Khalifa, who was born in Saudia Arabia, also was responsible for translating material from Arabic to English, prosecutors said. He is charged with conspiracy to support a foreign terrorist organization resulting in death. If convicted, he faces up to life in prison.
It’s the second case involving the Islamic State’s propaganda arm recently brought to the federal court in Alexandria, where many high-profile international terrorism cases are prosecuted.
Parekh and Assistant U.S. Attorney Dennis Fitzpatrick also are handling the case against two men accused of helping to kill American and British hostages on behalf of the Islamic State, executions that were featured in gruesome propaganda videos. One of the pair pleaded guilty last month; the other is to go to trial next year.

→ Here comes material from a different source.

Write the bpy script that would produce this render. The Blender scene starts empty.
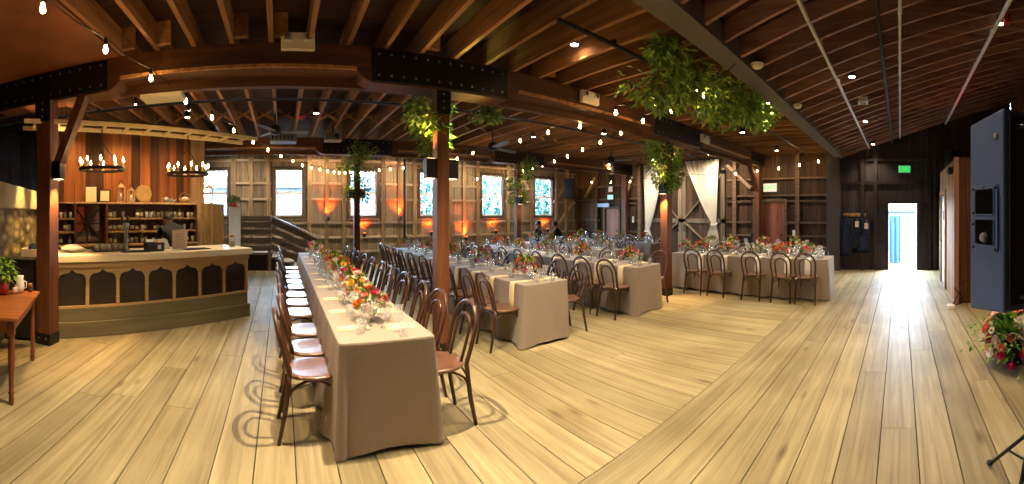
import bpy, math, random
from mathutils import Vector, Matrix
R = random.Random(7)
PI = math.pi
SC = bpy.context.scene
COL = SC.collection

# ---------------------------------------------------------------- materials
def _new(name):
    m = bpy.data.materials.new(name); m.use_nodes = True
    nt = m.node_tree; b = nt.nodes['Principled BSDF']
    return m, nt, b

def lin(c):
    return tuple(((x / 12.92) if x <= .04045 else ((x + .055) / 1.055) ** 2.4) for x in [v / 255. for v in c]) + (1.,)

def plain(name, rgb, rough=.5, metal=0., var=.12, scale=14., bump=0., spec=.5, sheen=0.):
    """colour with a mild noise mottling"""
    m, nt, b = _new(name); N = nt.nodes; L = nt.links
    c = lin(rgb)
    tc = N.new('ShaderNodeTexCoord'); n = N.new('ShaderNodeTexNoise')
    n.inputs['Scale'].default_value = scale; n.inputs['Detail'].default_value = 3
    L.new(tc.outputs['Object'], n.inputs['Vector'])
    r = N.new('ShaderNodeValToRGB')
    r.color_ramp.elements[0].position = .3; r.color_ramp.elements[1].position = .7
    r.color_ramp.elements[0].color = tuple(max(0, x * (1 - var)) for x in c[:3]) + (1,)
    r.color_ramp.elements[1].color = tuple(min(1, x * (1 + var)) for x in c[:3]) + (1,)
    L.new(n.outputs['Fac'], r.inputs['Fac']); L.new(r.outputs['Color'], b.inputs['Base Color'])
    b.inputs['Roughness'].default_value = rough; b.inputs['Metallic'].default_value = metal
    b.inputs['Specular IOR Level'].default_value = spec
    if sheen: b.inputs['Sheen Weight'].default_value = sheen
    if bump:
        bp = N.new('ShaderNodeBump'); bp.inputs['Strength'].default_value = bump; bp.inputs['Distance'].default_value = .01
        L.new(n.outputs['Fac'], bp.inputs['Height']); L.new(bp.outputs['Normal'], b.inputs['Normal'])
    return m

def wood(name, rgb1, rgb2, axis=0, rough=.55, cross=14., along=.9, tone=.5, bump=.15, spec=.4, knots=False):
    """streaky timber: noise stretched along the grain axis, varied board by board with the 'tone' face attribute"""
    m, nt, b = _new(name); N = nt.nodes; L = nt.links
    tc = N.new('ShaderNodeTexCoord'); at = N.new('ShaderNodeAttribute'); at.attribute_name = 'tone'
    mu = N.new('ShaderNodeVectorMath'); mu.operation = 'MULTIPLY_ADD'
    mu.inputs[1].default_value = (41., 67., 23.)
    L.new(at.outputs['Color'], mu.inputs[0]); L.new(tc.outputs['Object'], mu.inputs[2])
    mp = N.new('ShaderNodeMapping'); s = [cross] * 3; s[axis] = along
    mp.inputs['Scale'].default_value = s
    L.new(mu.outputs['Vector'], mp.inputs['Vector'])
    n = N.new('ShaderNodeTexNoise'); n.inputs['Scale'].default_value = 1.; n.inputs['Detail'].default_value = 6
    n.inputs['Roughness'].default_value = .62; n.inputs['Distortion'].default_value = .8
    L.new(mp.outputs['Vector'], n.inputs['Vector'])
    r = N.new('ShaderNodeValToRGB')
    r.color_ramp.elements[0].position = .3; r.color_ramp.elements[1].position = .72
    r.color_ramp.elements[0].color = lin(rgb1); r.color_ramp.elements[1].color = lin(rgb2)
    L.new(n.outputs['Fac'], r.inputs['Fac'])
    mr = N.new('ShaderNodeMapRange'); mr.inputs['To Min'].default_value = 1 - tone; mr.inputs['To Max'].default_value = 1 + tone * .6
    L.new(at.outputs['Fac'], mr.inputs['Value'])
    hv = N.new('ShaderNodeHueSaturation'); L.new(mr.outputs['Result'], hv.inputs['Value']); L.new(r.outputs['Color'], hv.inputs['Color'])
    out = hv.outputs['Color']
    if knots:
        mp2 = N.new('ShaderNodeMapping'); s2 = [5.] * 3; s2[axis] = 1.6; mp2.inputs['Scale'].default_value = s2
        L.new(mu.outputs['Vector'], mp2.inputs['Vector'])
        v = N.new('ShaderNodeTexVoronoi'); v.inputs['Scale'].default_value = .8; L.new(mp2.outputs['Vector'], v.inputs['Vector'])
        kr = N.new('ShaderNodeValToRGB'); kr.color_ramp.elements[0].position = .03; kr.color_ramp.elements[1].position = .16
        kr.color_ramp.elements[0].color = (.5, .42, .34, 1); kr.color_ramp.elements[1].color = (1, 1, 1, 1)
        L.new(v.outputs['Distance'], kr.inputs['Fac'])
        n2 = N.new('ShaderNodeTexNoise'); n2.inputs['Scale'].default_value = 1.1; n2.inputs['Detail'].default_value = 4
        L.new(tc.outputs['Object'], n2.inputs['Vector'])
        k2 = N.new('ShaderNodeValToRGB'); k2.color_ramp.elements[0].position = .3; k2.color_ramp.elements[1].position = .65
        k2.color_ramp.elements[0].color = (.72, .68, .62, 1); k2.color_ramp.elements[1].color = (1, 1, 1, 1)
        L.new(n2.outputs['Fac'], k2.inputs['Fac'])
        for src in (kr, k2):
            mx = N.new('ShaderNodeMix'); mx.data_type = 'RGBA'; mx.blend_type = 'MULTIPLY'; mx.inputs['Factor'].default_value = 1
            L.new(out, mx.inputs['A']); L.new(src.outputs['Color'], mx.inputs['B']); out = mx.outputs['Result']
    L.new(out, b.inputs['Base Color'])
    b.inputs['Roughness'].default_value = rough; b.inputs['Specular IOR Level'].default_value = spec
    if bump:
        bp = N.new('ShaderNodeBump'); bp.inputs['Strength'].default_value = bump; bp.inputs['Distance'].default_value = .01
        L.new(n.outputs['Fac'], bp.inputs['Height']); L.new(bp.outputs['Normal'], b.inputs['Normal'])
    return m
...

At the time the “Flames of War” videos were released, American authorities had no idea who the narrator was; the FBI sought the public’s help in identifying him in 2015. After his capture, Khalifa identified himself to multiple news outlets as the mysterious propagandist.
In an interview with the Canadian Broadcasting Corp. after his capture, Khalifa said, “I had a normal life back in Canada, I was doing very well for myself, and I decided to give it up knowing … what I was sacrificing in the process. That was a decision I made, and I stuck to that decision.”
According to the CBC, Khalifa was an information technology specialist in Toronto when he joined the Islamic State. He said he was himself radicalized by propaganda videos — ones narrated by Anwar al-Awlaki, a U.S. citizen who joined al-Qaeda and was killed in a U.S. drone strike in Yemen in 2011.
I came here to fight jihad not just to defend Syrians, but because it’s an obligation to fight the tyrants, remove them from power and establish the Shariah, all with the aim of reestablishing the Islamic caliphate,” he wrote in an email to a close relative just after leaving Canada, according to court records.
Amarnath Amarasingam, a Canadian extremism researcher at Queen’s University, was the first to identify Khalifa as the voice of violent ISIS videos.
People said he was crazy, Amarasingam recalled, when he said the man calling himself Abu Ridwan al-Kanadi sounded “distinctly like people I grew up with in Toronto.”
Now, Amarasingam says he hopes to learn whether Khalifa held any higher position in the Islamic State beyond being producer of English propaganda.
He’s a significant person, in that, whenever Westerners interacted with ISIS media, ISIS claims, ISIS radio, he was the voice we heard,” Amarasingam said. “He also went with ISIS to the last holdouts.”
As the Islamic State was collapsing in 2018, Khalifa told FBI agents, he was ordered to flee but chose to stay and fight. In a gun battle with the Syrian Democratic Forces in January 2019, his AK-47 jammed and he surrendered, according to prosecutors.